Chief Guest Central Bank of Sri Lanka (CBSL) Governor Dr. Nandalal Weerasinghe reinforced the emphasis on regional integration, stating that Sri Lanka’s next phase of growth would depend on stronger economic linkages with major Asian partners, including India and China.
“Sri Lanka stands to gain significantly from regional synergies through deep economic integration with partners,” he said, adding that closer trade, investment, and payments connectivity would expand markets and enhance resilience.

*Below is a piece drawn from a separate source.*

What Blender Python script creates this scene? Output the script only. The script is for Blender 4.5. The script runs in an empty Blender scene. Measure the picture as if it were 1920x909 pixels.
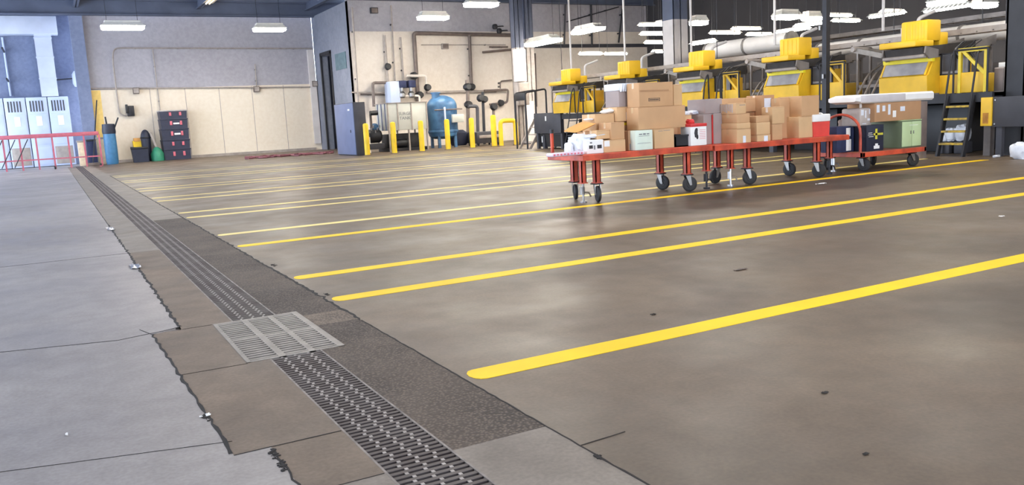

The Governor pointed to the launch of India’s UPI in Sri Lanka in February 2024, enabling Indian tourists and residents to transact digitally. The CBSL is also engaging regional peers on payment system interoperability and financial safety net arrangements.
From a macroeconomic standpoint, Dr. Weerasinghe said the economy is estimated to have grown by around 4.5% in 2025, with 4-5% growth projected this year. Inflation, currently around 2%, is expected to move towards the 5% target in the second half of the year. Private sector credit growth has strengthened, supporting recovery momentum.
Sri Lanka has recorded fiscal and current account surpluses for three consecutive years, while external buffers have been rebuilt even after the resumption of external debt servicing. The sovereign debt restructuring process is nearing completion, strengthening the country’s external position.
APB President Anton Arumugam said the Convention’s theme highlighted the need for banks to translate regional alignment into operational outcomes, including expanded trade finance, local currency settlement mechanisms, and interoperable digital payment systems.
He said Sri Lanka’s recovery has created space for financial institutions to deepen cross-border collaboration and support greater trade and investment integration with regional economies, positioning the banking sector as a conduit in the country’s next phase of growth.